(Supplied information)
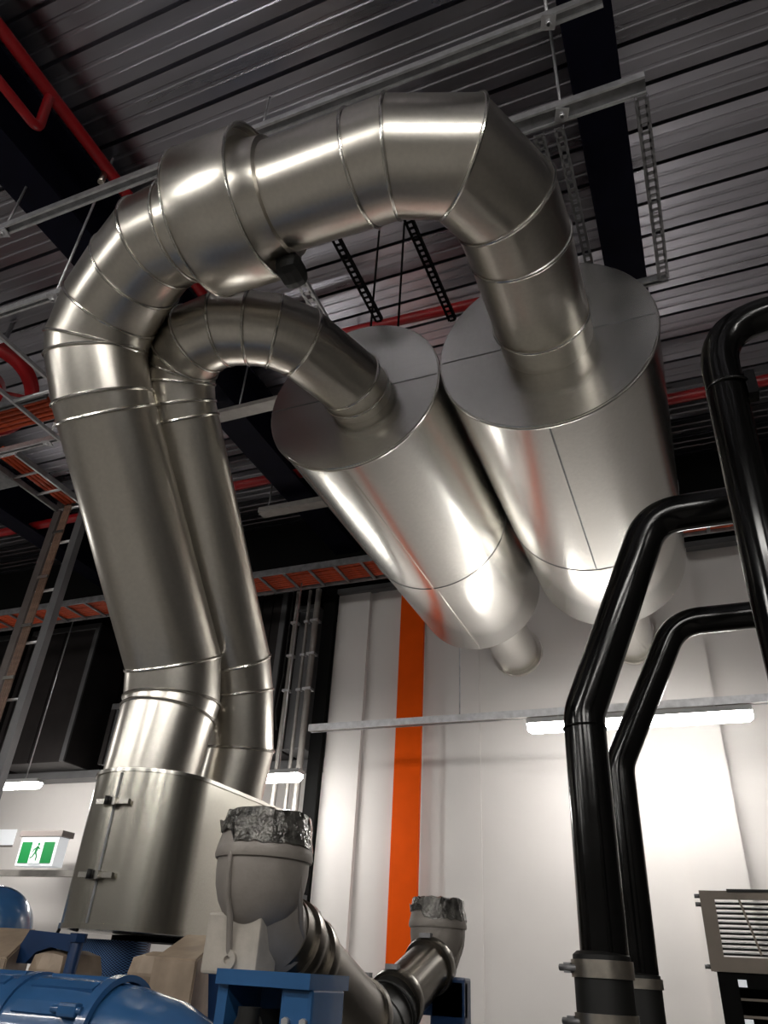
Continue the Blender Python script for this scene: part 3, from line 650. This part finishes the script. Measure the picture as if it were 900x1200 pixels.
# conduit column at the wall corner
t = thing('steel_column', 'dark steel column at the end of the white back wall', 'column', (-3.68, 6.95, 0))
B().span((-3.74, 6.90, 0), (-3.60, 6.94, 5.42)).put('flange', 'dark', t); B().span((-3.68, 6.94, 0), (-3.66, 7.1, 5.42)).put('web', 'dark', t)
for k, (x, r_, l_) in enumerate(((-3.80, 0.035, 'thick grey conduit nearest the dark column'), (-3.91, 0.02, 'thin grey conduit between the thick one and the black cable'), (-4.06, 0.03, 'outermost grey conduit left of the dark column'))):
    t = thing('conduit', l_, 'conduit', (x, 6.85, 0))
    B().cyl((x, 6.85, 0), (x, 6.85, 5.4), r_, 14).put('tube', 'conduit', t)
    for z in (2.4, 3.3, 4.2, 4.6, 5.0): B().box((x, 6.85, z), (r_ * 2.8, r_ * 2.8, 0.025)).put('saddle_clamp', 'strut', t)
c = B().rings(arc_path([(-4.16, 6.9, 5.45), (-4.16, 6.9, 4.4), (-4.2, 6.9, 4.0), (-4.16, 6.9, 3.8)], 0.1), 0.012, 8).put('black_cable', 'rubber'); tag(c, 'black cable dangling beside the conduits in front of the grey attenuator', 'cable')

# exit sign, ledge and notice
t = thing('exit_sign', 'green and white running-man exit sign box at the left edge', 'sign', (-7.75, 7.6, 2.52))
B().span((-8.02, 7.55, 2.53), (-7.42, 7.72, 2.86), 0.008).put('box', 'white', t)
B().span((-8.05, 7.53, 2.86), (-7.37, 7.74, 2.93), 0.006).put('lid', 'grey', t)
pn = B().span((-7.98, 7.54, 2.56), (-7.46, 7.549, 2.80)).put('sign_panel', 'green', t)
dr = B().span((-7.80, 7.53, 2.56), (-7.62, 7.539, 2.80)).put('doorway', 'white', pn)
b = B(); y_ = 7.524
b.lathe((-7.69, y_, 2.772), (0, 1, 0), [(0, 0.018), (0.004, 0.018)], 16, True)
for a_, c_, w_ in (((-7.695, 2.75), (-7.715, 2.68), 0.032), ((-7.70, 2.74), (-7.65, 2.715), 0.014), ((-7.70, 2.74), (-7.75, 2.71), 0.014), ((-7.75, 2.71), (-7.76, 2.68), 0.013), ((-7.715, 2.685), (-7.68, 2.635), 0.018), ((-7.68, 2.635), (-7.685, 2.585), 0.016), ((-7.715, 2.685), (-7.75, 2.63), 0.018), ((-7.75, 2.63), (-7.785, 2.615), 0.014)):
    b.bar((a_[0], y_ + 0.002, a_[1]), (c_[0], y_ + 0.002, c_[1]), w_, 0.004, (0, 1, 0))
b.put('running_figure', 'green', dr)
B_ = B().span((-9.6, 7.66, 2.43), (-6.6, 7.74, 2.50)).put('wall_trunking', 'conduit'); tag(B_, 'grey horizontal trunking just below the exit sign', 'trunking')
t = thing('wall_notice', 'small white notice left of the exit sign', 'notice', (-8.7, 8.28, 2.8))
B().span((-9.3, YB - 0.012, 2.88), (-8.95, YB - 0.002, 3.08)).put('sheet', 'white', t); B().span((-9.3, YB - 0.014, 2.86), (-8.95, YB - 0.002, 2.88)).put('dark_edge', 'grey', t)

(Objective) Copy the material above exactly and drop the pictures.

(Solved exercise)
Continue the Blender Python script for this scene: part 3, from line 650. This part finishes the script. Measure the picture as if it were 900x1200 pixels.
# conduit column at the wall corner
t = thing('steel_column', 'dark steel column at the end of the white back wall', 'column', (-3.68, 6.95, 0))
B().span((-3.74, 6.90, 0), (-3.60, 6.94, 5.42)).put('flange', 'dark', t); B().span((-3.68, 6.94, 0), (-3.66, 7.1, 5.42)).put('web', 'dark', t)
for k, (x, r_, l_) in enumerate(((-3.80, 0.035, 'thick grey conduit nearest the dark column'), (-3.91, 0.02, 'thin grey conduit between the thick one and the black cable'), (-4.06, 0.03, 'outermost grey conduit left of the dark column'))):
    t = thing('conduit', l_, 'conduit', (x, 6.85, 0))
    B().cyl((x, 6.85, 0), (x, 6.85, 5.4), r_, 14).put('tube', 'conduit', t)
    for z in (2.4, 3.3, 4.2, 4.6, 5.0): B().box((x, 6.85, z), (r_ * 2.8, r_ * 2.8, 0.025)).put('saddle_clamp', 'strut', t)
c = B().rings(arc_path([(-4.16, 6.9, 5.45), (-4.16, 6.9, 4.4), (-4.2, 6.9, 4.0), (-4.16, 6.9, 3.8)], 0.1), 0.012, 8).put('black_cable', 'rubber'); tag(c, 'black cable dangling beside the conduits in front of the grey attenuator', 'cable')

# exit sign, ledge and notice
t = thing('exit_sign', 'green and white running-man exit sign box at the left edge', 'sign', (-7.75, 7.6, 2.52))
B().span((-8.02, 7.55, 2.53), (-7.42, 7.72, 2.86), 0.008).put('box', 'white', t)
B().span((-8.05, 7.53, 2.86), (-7.37, 7.74, 2.93), 0.006).put('lid', 'grey', t)
pn = B().span((-7.98, 7.54, 2.56), (-7.46, 7.549, 2.80)).put('sign_panel', 'green', t)
dr = B().span((-7.80, 7.53, 2.56), (-7.62, 7.539, 2.80)).put('doorway', 'white', pn)
b = B(); y_ = 7.524
b.lathe((-7.69, y_, 2.772), (0, 1, 0), [(0, 0.018), (0.004, 0.018)], 16, True)
for a_, c_, w_ in (((-7.695, 2.75), (-7.715, 2.68), 0.032), ((-7.70, 2.74), (-7.65, 2.715), 0.014), ((-7.70, 2.74), (-7.75, 2.71), 0.014), ((-7.75, 2.71), (-7.76, 2.68), 0.013), ((-7.715, 2.685), (-7.68, 2.635), 0.018), ((-7.68, 2.635), (-7.685, 2.585), 0.016), ((-7.715, 2.685), (-7.75, 2.63), 0.018), ((-7.75, 2.63), (-7.785, 2.615), 0.014)):
    b.bar((a_[0], y_ + 0.002, a_[1]), (c_[0], y_ + 0.002, c_[1]), w_, 0.004, (0, 1, 0))
b.put('running_figure', 'green', dr)
B_ = B().span((-9.6, 7.66, 2.43), (-6.6, 7.74, 2.50)).put('wall_trunking', 'conduit'); tag(B_, 'grey horizontal trunking just below the exit sign', 'trunking')
t = thing('wall_notice', 'small white notice left of the exit sign', 'notice', (-8.7, 8.28, 2.8))
B().span((-9.3, YB - 0.012, 2.88), (-8.95, YB - 0.002, 3.08)).put('sheet', 'white', t); B().span((-9.3, YB - 0.014, 2.86), (-8.95, YB - 0.002, 2.88)).put('dark_edge', 'grey', t)